> **TASK INSTRUCTIONS**
Repeat the listing below in full, exactly as it stands.

> **SOURCE DATA**

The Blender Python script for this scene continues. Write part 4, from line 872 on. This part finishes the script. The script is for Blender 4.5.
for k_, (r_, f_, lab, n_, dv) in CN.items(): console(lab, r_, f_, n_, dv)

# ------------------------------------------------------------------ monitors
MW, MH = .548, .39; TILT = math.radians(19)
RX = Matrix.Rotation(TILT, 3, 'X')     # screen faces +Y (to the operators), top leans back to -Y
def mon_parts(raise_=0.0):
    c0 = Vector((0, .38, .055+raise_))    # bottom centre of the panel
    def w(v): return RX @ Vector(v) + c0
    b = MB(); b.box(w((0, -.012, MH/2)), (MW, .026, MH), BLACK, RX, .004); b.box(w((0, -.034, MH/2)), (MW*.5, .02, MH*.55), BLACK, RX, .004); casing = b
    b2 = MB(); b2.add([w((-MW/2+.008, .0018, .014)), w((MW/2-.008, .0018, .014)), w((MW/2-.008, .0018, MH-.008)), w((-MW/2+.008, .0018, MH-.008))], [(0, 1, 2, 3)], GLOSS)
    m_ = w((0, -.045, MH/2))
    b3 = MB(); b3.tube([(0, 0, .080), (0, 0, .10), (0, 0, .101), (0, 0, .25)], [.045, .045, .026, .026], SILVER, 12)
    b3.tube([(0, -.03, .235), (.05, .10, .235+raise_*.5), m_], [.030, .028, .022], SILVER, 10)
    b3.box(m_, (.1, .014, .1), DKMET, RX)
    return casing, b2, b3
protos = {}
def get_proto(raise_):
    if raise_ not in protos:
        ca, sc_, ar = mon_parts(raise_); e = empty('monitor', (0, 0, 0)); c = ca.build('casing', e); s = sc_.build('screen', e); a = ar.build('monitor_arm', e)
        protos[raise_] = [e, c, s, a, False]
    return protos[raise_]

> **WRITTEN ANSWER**
The Blender Python script for this scene continues. Write part 4, from line 872 on. This part finishes the script. The script is for Blender 4.5.
for k_, (r_, f_, lab, n_, dv) in CN.items(): console(lab, r_, f_, n_, dv)

# ------------------------------------------------------------------ monitors
MW, MH = .548, .39; TILT = math.radians(19)
RX = Matrix.Rotation(TILT, 3, 'X')     # screen faces +Y (to the operators), top leans back to -Y
def mon_parts(raise_=0.0):
    c0 = Vector((0, .38, .055+raise_))    # bottom centre of the panel
    def w(v): return RX @ Vector(v) + c0
    b = MB(); b.box(w((0, -.012, MH/2)), (MW, .026, MH), BLACK, RX, .004); b.box(w((0, -.034, MH/2)), (MW*.5, .02, MH*.55), BLACK, RX, .004); casing = b
    b2 = MB(); b2.add([w((-MW/2+.008, .0018, .014)), w((MW/2-.008, .0018, .014)), w((MW/2-.008, .0018, MH-.008)), w((-MW/2+.008, .0018, MH-.008))], [(0, 1, 2, 3)], GLOSS)
    m_ = w((0, -.045, MH/2))
    b3 = MB(); b3.tube([(0, 0, .080), (0, 0, .10), (0, 0, .101), (0, 0, .25)], [.045, .045, .026, .026], SILVER, 12)
    b3.tube([(0, -.03, .235), (.05, .10, .235+raise_*.5), m_], [.030, .028, .022], SILVER, 10)
    b3.box(m_, (.1, .014, .1), DKMET, RX)
    return casing, b2, b3
protos = {}
def get_proto(raise_):
    if raise_ not in protos:
        ca, sc_, ar = mon_parts(raise_); e = empty('monitor', (0, 0, 0)); c = ca.build('casing', e); s = sc_.build('screen', e); a = ar.build('monitor_arm', e)
        protos[raise_] = [e, c, s, a, False]
    return protos[raise_]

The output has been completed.